Exercise requirements:
Only the lines from the top of the listing below to the line that has "n), .010, c, .6)" should be echoed, with both ends kept and pictures left out.

------ Dataset

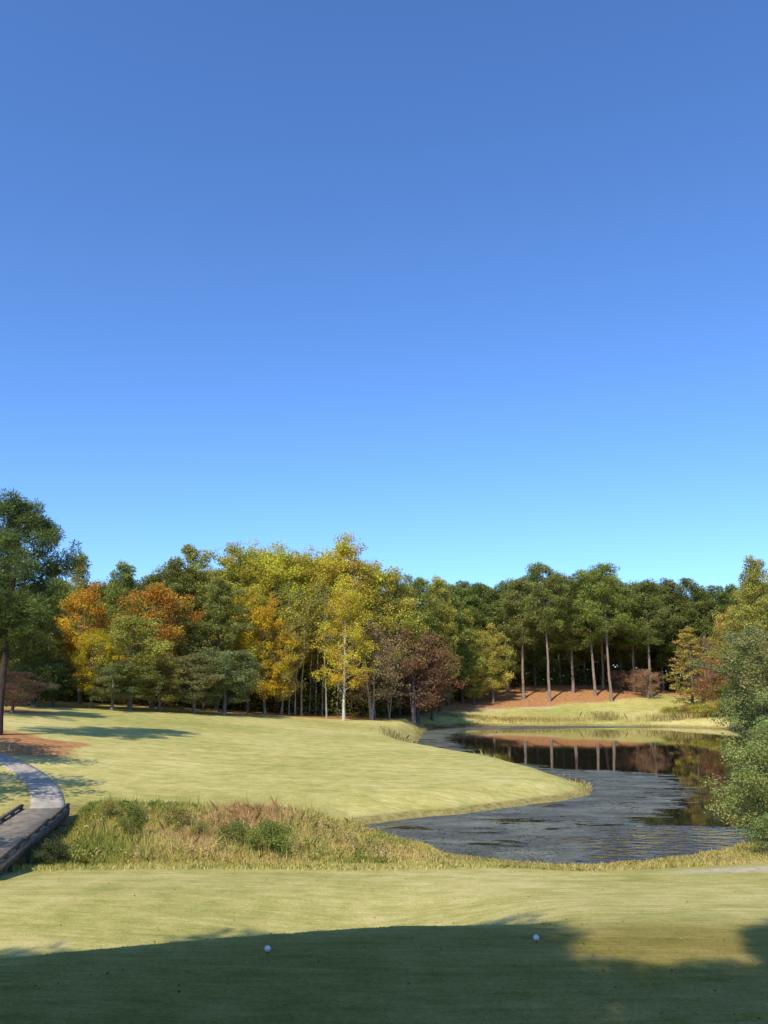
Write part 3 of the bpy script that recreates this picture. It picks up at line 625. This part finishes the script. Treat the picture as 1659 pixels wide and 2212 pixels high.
V, F, t = blades(x, y, rng.uniform(.03, .05, n), .010, c, .6)
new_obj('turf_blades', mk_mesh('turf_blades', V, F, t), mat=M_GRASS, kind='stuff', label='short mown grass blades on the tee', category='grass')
n = 500; y = rng.uniform(9, 27, n); x = rng.uniform(-.55, .55, n) * y; C = np.stack([x, y, ground_z(x, y) + .035], 1)
V, F = leaf_quads(C, rng.uniform(.03, .07, n), rng.uniform(.02, .05, n), np.tile([0, 0, 1.], (n, 1)), .7)
new_obj('fallen_leaves', mk_mesh('fallen_leaves', V, F, np.repeat(pick([(.2, .12, .05), (.4, .3, .15), (.08, .06, .03)], rng.random(n)), 4, 0)), mat=M_GRASS, kind='stuff', label='scattered dry leaves on the grass', category='leaves')
n = 30000; y = 32 + 95 * rng.random(n) ** 1.8; x = rng.uniform(-1, 45, n); xb = np.interp(y, XBY, XBX)
ok = (pond_sd(x, y) < -.2) & ((x < xb + rng.normal(0, 1.2, n))) & (lownoise(x, y, 1.3, 51) > 0); x, y = x[ok], y[ok]; n = len(x)
C = np.stack([x, y, np.full(n, .012)], 1); V, F = leaf_quads(C, rng.uniform(.05, .18, n), rng.uniform(.05, .13, n), np.tile([0, 0, 1.], (n, 1)), .95)
V[:, 2] = np.maximum(V[:, 2], .004)
new_obj('floating_pads', mk_mesh('floating_pads', V, F, np.repeat(pick([(.07, .07, .045), (.14, .14, .09), (.24, .24, .16), (.2, .2, .08)], rng.random(n)), 4, 0)), mat=M_GRASS, kind='stuff', label='small floating leaves on the pond surface', category='water plants')

# ------------------------------------------------------------------ path
def strip(pts, width, dz):
    pts = np.array(pts, float); t = np.linspace(0, 1, len(pts)); tt = np.linspace(0, 1, 90)
    X = np.interp(tt, t, pts[:, 0]); Y = np.interp(tt, t, pts[:, 1])
    ker = np.ones(13) / 13; Xp = np.pad(X, 6, mode='reflect', reflect_type='odd'); Yp = np.pad(Y, 6, mode='reflect', reflect_type='odd')
    X = np.convolve(Xp, ker, 'valid'); Y = np.convolve(Yp, ker, 'valid')
    T = unit(np.stack([np.gradient(X), np.gradient(Y)], 1)); Nn = np.stack([-T[:, 1], T[:, 0]], 1)
    s = np.linspace(-.5, .5, 7) * width
    G = np.stack([X, Y], 1)[:, None, :] + Nn[:, None, :] * s[None, :, None]
    zc = ground_z(X, Y)
    Z = np.maximum(ground_z(G[..., 0], G[..., 1]), zc[:, None] - .05) + dz
    Vt = np.concatenate([G, Z[..., None]], -1)
    L0 = Vt[:, :1].copy(); L0[..., 2] -= .3; R0 = Vt[:, -1:].copy(); R0[..., 2] -= .3
    Vt = np.concatenate([L0, Vt, R0], 1); m = Vt.shape[1]
    i = (np.arange(len(X) - 1)[:, None] * m + np.arange(m - 1)[None]).ravel()
    return Vt.reshape(-1, 3), np.stack([i, i + m, i + m + 1, i + 1], -1)
M_CONC = simple_mat('worn_concrete', (.29, .25, .19), (.52, .46, .37), 1.6, .9, .3)
V, F = strip([(-14.2, 36.7), (-14.9, 38.8), (-16.2, 41.6), (-17.9, 44.4), (-20.1, 47.2), (-23.2, 50.0), (-27.5, 52.5), (-33, 54.5)], 1.4, .05)
new_obj('path', mk_mesh('path', V, F), mat=M_CONC, kind='structure', label='worn grey concrete cart path')
V, F = strip([(-11.75, 24.2), (-11.5, 21), (-12, 17), (-14, 12), (-18, 7)], 2.0, .05)
new_obj('path', mk_mesh('path', V, F), mat=M_CONC, kind='structure', label='worn grey concrete cart path')

# ------------------------------------------------------------------ timber bridge
def boxes(lst):
    V = []; F = []
    for k, (c, s, ax) in enumerate(lst):
        c = np.array(c); u, v = np.array(ax[0]), np.array(ax[1]); wv = np.cross(u, v)
        o = [(-1, -1, -1), (1, -1, -1), (1, 1, -1), (-1, 1, -1), (-1, -1, 1), (1, -1, 1), (1, 1, 1), (-1, 1, 1)]
        V += [c + u * s[0] * a / 2 + v * s[1] * b / 2 + wv * s[2] * d / 2 for a, b, d in o]
        F += [[8 * k + q for q in f] for f in [(0, 3, 2, 1), (4, 5, 6, 7), (0, 1, 5, 4), (1, 2, 6, 5), (2, 3, 7, 6), (3, 0, 4, 7)]]
    return np.array(V), np.array(F)
A = np.array([-11.85, 24.4]); B = np.array([-14.25, 36.8]); dv = (B - A); LN = float(np.hypot(*dv)); dv = dv / LN; nv = np.array([dv[1], -dv[0]])
U = (dv[0], dv[1], 0); W3 = (nv[0], nv[1], 0); zd = 1.22
M_DECK = simple_mat('weathered_deck', (.14, .115, .085), (.34, .295, .23), 3, .85, .4, (1, 1, 1))
M_TIMB = simple_mat('dark_timber', (.055, .045, .034), (.18, .15, .115), 5, .85, .4)
e = bpy.data.objects.new('footbridge', None); COL.objects.link(e); e.location = (float(A[0]), float(A[1]), 0)
e['label'] = 'low weathered timber cart bridge with kerb rails'; e['category'] = 'bridge'
def W(s, o, z): q = dv * s + nv * o; return (q[0], q[1], z)
lst = []; s = .08
while s < LN:
    lst.append((W(s, 0, zd + random.uniform(-.004, .004)), (.138, 2.0 + random.uniform(-.03, .03), .05), (U, W3))); s += .152
new_obj('deck', mk_mesh('deck', *boxes(lst)), e, M_DECK)
for o in (-.92, .92):
    lst = [(W(LN * (q + .5) / 3, o, zd + .155), (LN / 3 - .02, .12, .09), (U, W3)) for q in range(3)]
    lst += [(W(q, o, zd + .067), (.3, .11, .084), (U, W3)) for q in np.arange(.4, LN, 1.5)]
    new_obj('kerb_rail', mk_mesh('kerb_rail', *boxes(lst)), e, M_TIMB)
    new_obj('side_beam', mk_mesh('side_beam', *boxes([(W(LN / 2, o * 1.02, zd - .16), (LN, .10, .24), (U, W3))])), e, M_TIMB)
    for q in np.arange(.6, LN, 2.6):
        new_obj('post', mk_mesh('post', *boxes([(W(q, o * .88, .4), (.13, .12, 1.3), (U, W3))])), e, M_TIMB)

# ------------------------------------------------------------------ tee markers
M_WHITE = simple_mat('white_marker_paint', (.74, .74, .72), (.82, .82, .80), 30, .35, .15)
def marker(X, Y, lab):
    g = gz(X, Y); e = bpy.data.objects.new('tee_marker', None); COL.objects.link(e); e.location = (X, Y, g)
    e['label'] = lab; e['category'] = 'tee marker'; e['group'] = 'white ball tee markers on the grass'
    r = .046; nu, nv_ = 32, 20; V = []
    for a in range(nv_ + 1):
        th = math.pi * a / nv_
        for b in range(nu):
            ph = 2 * math.pi * (b + .5 * (a % 2)) / nu; rr = r * (1 - (.035 if (a + b) % 2 else 0))
            V.append((rr * math.sin(th) * math.cos(ph), rr * math.sin(th) * math.sin(ph), .068 + rr * math.cos(th)))
    F = [(a * nu + b, (a + 1) * nu + b, (a + 1) * nu + (b + 1) % nu, a * nu + (b + 1) % nu) for a in range(nv_) for b in range(nu)]
    new_obj('ball', mk_mesh('marker_ball', np.array(V), np.array(F), smooth=True), e, M_WHITE)
    w = Wood(); w.tube([(0, 0, -.08), (0, 0, .02), (0, 0, .026), (0, 0, .03)], [.005, .008, .016, .016], 10)
    new_obj('peg', w.mesh('marker_peg'), e, M_TIMB)
marker(-1.79, 13.9, 'white ball tee marker resting on shaded grass'); marker(2.5, 14.8, 'white ball tee marker on grass at shadow edge')

# ------------------------------------------------------------------ light, sky, camera
EL = math.radians(44); lx, ly = .45, .893
wd = bpy.data.worlds.new('World'); scene.world = wd; wd.use_nodes = True; nt = wd.node_tree; nt.nodes.clear()
sky = nt.nodes.new('ShaderNodeTexSky'); sky.sky_type = 'NISHITA'; sky.sun_disc = False; sky.sun_elevation = EL
sky.sun_rotation = math.atan2(-lx, -ly); sky.altitude = 100; sky.air_density = 1.0; sky.dust_density = .4; sky.ozone_density = 2.2
tintn = mix(nt, 1.0, sky.outputs[0], (.72, 1.06, 1.55), 'MULTIPLY')
bg = nt.nodes.new('ShaderNodeBackground'); bg.inputs[1].default_value = .148
o = nt.nodes.new('ShaderNodeOutputWorld'); nt.links.new(tintn, bg.inputs[0]); nt.links.new(bg.outputs[0], o.inputs[0])
sl = bpy.data.lights.new('sun', 'SUN'); sl.energy = 5.0; sl.angle = math.radians(.53); sl.color = (1, .92, .76)
so = bpy.data.objects.new('sun', sl); COL.objects.link(so)
d = Vector((lx * math.cos(EL), ly * math.cos(EL), -math.sin(EL))); so.rotation_euler = d.to_track_quat('-Z', 'Y').to_euler(); so.location = (-20, -40, 60)
cd = bpy.data.cameras.new('camera'); cam = bpy.data.objects.new('camera', cd); COL.objects.link(cam); scene.camera = cam
cd.sensor_fit = 'HORIZONTAL'; cd.sensor_width = 24; cd.lens = 26; cd.clip_end = 4000; cd.clip_start = .1
cam.location = (0, 0, CAMZ); cam.rotation_euler = (math.radians(90 + 11.76), 0, 0)
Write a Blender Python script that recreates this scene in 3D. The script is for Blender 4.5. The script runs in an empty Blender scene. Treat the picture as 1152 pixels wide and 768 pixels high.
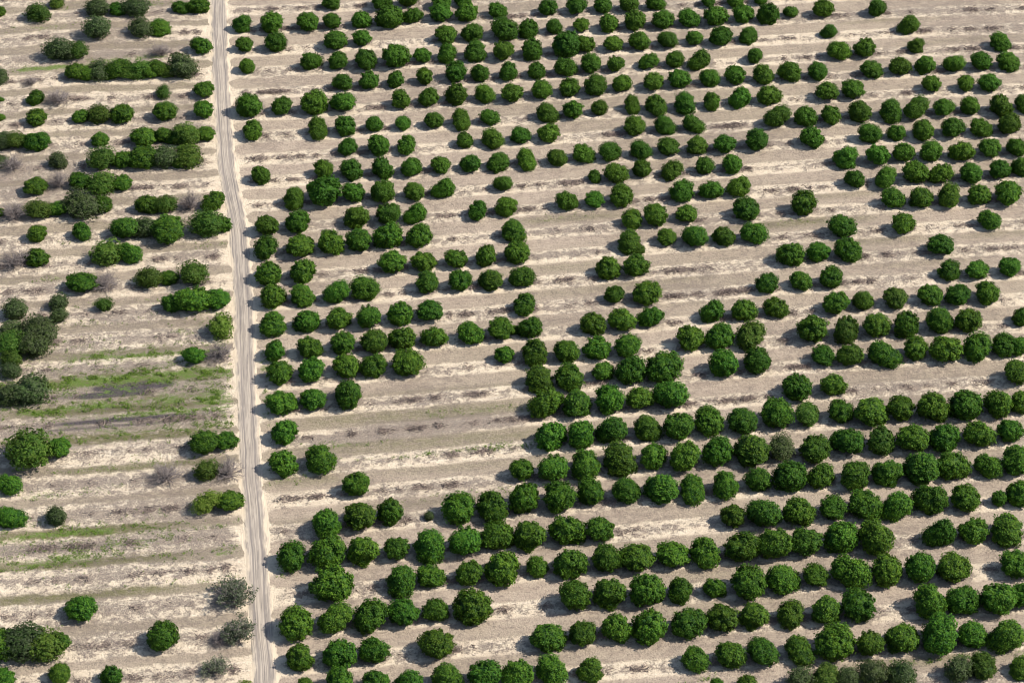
import bpy, math, random
import numpy as np

# ------------------------------------------------------------------ camera, sky, sun, exposure
scene = bpy.context.scene
COL = scene.collection
CAM_H = 300.0
PITCH = math.radians(38.0)
FPX = 2384.0 / math.tan(PITCH)          # focal length in pixels of a 1152-wide frame
cam_d = bpy.data.cameras.new("camera")
cam = bpy.data.objects.new("camera", cam_d)
COL.objects.link(cam)
cam.location = (0, 0, CAM_H)
cam.rotation_euler = (math.pi / 2 - PITCH, 0, 0)
cam_d.sensor_width = 36.0
cam_d.lens = FPX / 1152.0 * 36.0
cam_d.clip_start = 1.0
cam_d.clip_end = 20000.0
scene.camera = cam

SUN_EL = math.radians(45)
SUN_AZ = math.radians(90)                # clockwise from +Y: the sun stands over the frame's right
world = bpy.data.worlds.new("World")
scene.world = world
world.use_nodes = True
wn = world.node_tree
sky = wn.nodes.new("ShaderNodeTexSky")
sky.sky_type = 'NISHITA'
sky.sun_disc = False
sky.sun_elevation = SUN_EL
sky.sun_rotation = SUN_AZ
wn.nodes["Background"].inputs[1].default_value = 0.112
wn.links.new(sky.outputs[0], wn.nodes["Background"].inputs[0])
sun_d = bpy.data.lights.new("sun", 'SUN')
sun_d.energy = 5.0
sun_d.angle = math.radians(0.5)
sun_d.color = (1.0, 0.95, 0.87)
sun = bpy.data.objects.new("sun", sun_d)
COL.objects.link(sun)
sun.rotation_euler = (0, math.pi / 2 - SUN_EL, math.pi / 2 - SUN_AZ)
sun.location = (200, 300, 300)
scene.view_settings.view_transform = 'Standard'
scene.view_settings.look = 'None'
scene.view_settings.exposure = 0.5
scene.render.filter_size = 1.1
scene.cycles.pixel_filter_type = 'BLACKMAN_HARRIS'
scene.cycles.filter_width = 1.1
scene.view_settings.gamma = 1.0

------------

Output of the task:
Write part 3 of the bpy script that recreates this picture. It picks up at line 625. This part finishes the script. Treat the picture as 1659 pixels wide and 2212 pixels high.
V, F, t = blades(x, y, rng.uniform(.03, .05, n), .010, c, .6)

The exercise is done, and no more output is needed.